Der Niederländer Theo van der Heide erzählt in dem Film, dass er in Netterden untertauchte, weil er Angst vor Zwangsarbeit hatte. Frans Dellemann, Ende 80, beschrieb, wie nach einem Flugzeugabsturz Niederländer und deutsche Soldaten zum Schutz in einen Keller unterkamen und der Kommandant sagte: "Lasst uns zusammen beten!" Hendrik Braam berichtet, dass das Leben einfach weiterging. "Wir bekamen nicht viel mit, es gab keine Nachrichten und kein Fernsehen." Auf der deutschen Seite erzählt Maria Verbücheln von der Hitler-Jugend, wo jeder Mitglied werden musste. Frau Terwiehl berichtet, dass sie nicht am Tisch ihres Freundes sitzen durfte, als der Vater, der bei der Waffen-SS war, erfuhr, dass sie belgische und niederländische Eltern hatte und "nicht arisch war". Der mittlerweile verstorbene Matthias Büll, der im Krieg zwei Brüder verlor, hat alle Briefe seiner Mutter und der Söhne, die im Krieg geschrieben wurden, aufbewahrt. "Darin geht es viel um Gefühle", sagt Christa van Dee.

Seit 2013 organisiert der VLN jährlich einen internationalen Nachbarschaftstag für die niederländischen Bürger an der Grenze und die deutschen Nachbarn - bisher immer in Netterden.
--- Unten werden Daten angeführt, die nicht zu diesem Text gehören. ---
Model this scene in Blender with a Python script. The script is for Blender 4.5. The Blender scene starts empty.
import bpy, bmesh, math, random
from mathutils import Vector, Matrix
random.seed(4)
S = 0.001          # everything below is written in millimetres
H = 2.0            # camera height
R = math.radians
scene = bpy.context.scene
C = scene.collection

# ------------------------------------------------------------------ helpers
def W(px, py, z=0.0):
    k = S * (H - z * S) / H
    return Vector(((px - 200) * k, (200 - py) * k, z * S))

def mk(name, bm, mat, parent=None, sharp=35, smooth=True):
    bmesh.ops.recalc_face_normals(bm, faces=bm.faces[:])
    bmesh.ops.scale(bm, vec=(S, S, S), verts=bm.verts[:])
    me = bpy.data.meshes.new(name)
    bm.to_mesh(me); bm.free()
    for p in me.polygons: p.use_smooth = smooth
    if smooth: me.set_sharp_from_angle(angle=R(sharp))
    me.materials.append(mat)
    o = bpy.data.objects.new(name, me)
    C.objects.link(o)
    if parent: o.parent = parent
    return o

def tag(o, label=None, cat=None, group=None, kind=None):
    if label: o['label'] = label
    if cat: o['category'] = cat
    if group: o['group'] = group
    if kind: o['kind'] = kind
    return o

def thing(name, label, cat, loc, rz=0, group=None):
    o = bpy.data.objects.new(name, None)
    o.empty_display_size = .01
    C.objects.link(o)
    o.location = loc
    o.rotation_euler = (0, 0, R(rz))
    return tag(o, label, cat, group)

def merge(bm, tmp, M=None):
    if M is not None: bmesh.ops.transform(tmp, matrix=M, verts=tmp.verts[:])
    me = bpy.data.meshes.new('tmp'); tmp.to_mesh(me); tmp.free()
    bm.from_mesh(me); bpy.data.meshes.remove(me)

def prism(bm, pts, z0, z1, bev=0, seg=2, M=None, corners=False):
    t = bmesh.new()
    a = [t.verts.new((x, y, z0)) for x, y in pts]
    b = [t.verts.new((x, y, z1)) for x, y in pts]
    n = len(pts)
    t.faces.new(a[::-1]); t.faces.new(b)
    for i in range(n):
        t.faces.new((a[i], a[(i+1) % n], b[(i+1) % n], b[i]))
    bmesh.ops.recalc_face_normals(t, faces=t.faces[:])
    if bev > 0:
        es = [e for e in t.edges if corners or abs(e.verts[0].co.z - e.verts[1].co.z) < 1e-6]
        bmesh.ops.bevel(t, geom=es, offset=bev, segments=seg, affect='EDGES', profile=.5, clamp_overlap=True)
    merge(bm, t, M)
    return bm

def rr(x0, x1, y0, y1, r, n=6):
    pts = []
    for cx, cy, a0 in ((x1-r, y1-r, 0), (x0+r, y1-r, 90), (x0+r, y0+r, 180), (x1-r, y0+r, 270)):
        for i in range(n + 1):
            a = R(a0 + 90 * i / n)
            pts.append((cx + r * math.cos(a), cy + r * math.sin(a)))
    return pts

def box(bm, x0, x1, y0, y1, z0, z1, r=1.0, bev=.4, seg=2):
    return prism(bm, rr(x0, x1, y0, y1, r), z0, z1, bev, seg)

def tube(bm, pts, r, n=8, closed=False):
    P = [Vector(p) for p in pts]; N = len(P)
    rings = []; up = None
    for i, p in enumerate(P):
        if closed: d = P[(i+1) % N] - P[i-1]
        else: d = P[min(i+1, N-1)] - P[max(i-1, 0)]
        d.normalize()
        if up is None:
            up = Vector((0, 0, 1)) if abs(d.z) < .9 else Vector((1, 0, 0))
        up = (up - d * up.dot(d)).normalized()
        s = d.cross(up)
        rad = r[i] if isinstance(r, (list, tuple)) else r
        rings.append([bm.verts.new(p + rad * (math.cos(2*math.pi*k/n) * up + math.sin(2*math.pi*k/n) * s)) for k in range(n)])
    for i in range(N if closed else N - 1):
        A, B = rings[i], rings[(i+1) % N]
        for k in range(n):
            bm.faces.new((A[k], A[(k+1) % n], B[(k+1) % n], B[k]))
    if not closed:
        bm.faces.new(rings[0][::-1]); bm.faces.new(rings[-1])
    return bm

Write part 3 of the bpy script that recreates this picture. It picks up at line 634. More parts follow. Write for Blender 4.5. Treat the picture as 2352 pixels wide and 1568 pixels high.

Diesmal gehen die Organisatoren über die Grenze mit ihrer Dokumentation, um dort gemeinsam mit deutschen und niederländischen Bürgern die Vorführung zu erleben und ins Gespräch zu kommen. Auch einige der Zeitzeugen werden vor Ort sein.

Zusätzlich kommt der Buchautor Marcel Rözer, der ursprünglich aus Ulft kommt und aus seinem Buch "So Vader" (So wie dein Vater) berichtet. Immer wieder wurde ihm vorgeworfen, dass sein Großvater Mitglied bei der NSB - einer niederländischen Nazi-Abteilung - war und sein Vater mit 19 Jahren zur Waffen-SS ging. Er beschreibt, wie er es erst spät herausgefunden hatte, weil die Familie nicht darüber sprach, und wie es ihm damit erging. Außerdem wird auch eine sechsminütige Zusammenfassung des Memorial-Festes "70 Jahre der Freiheit", das im Mai 2015 in Netterden gefeiert wurde, gezeigt.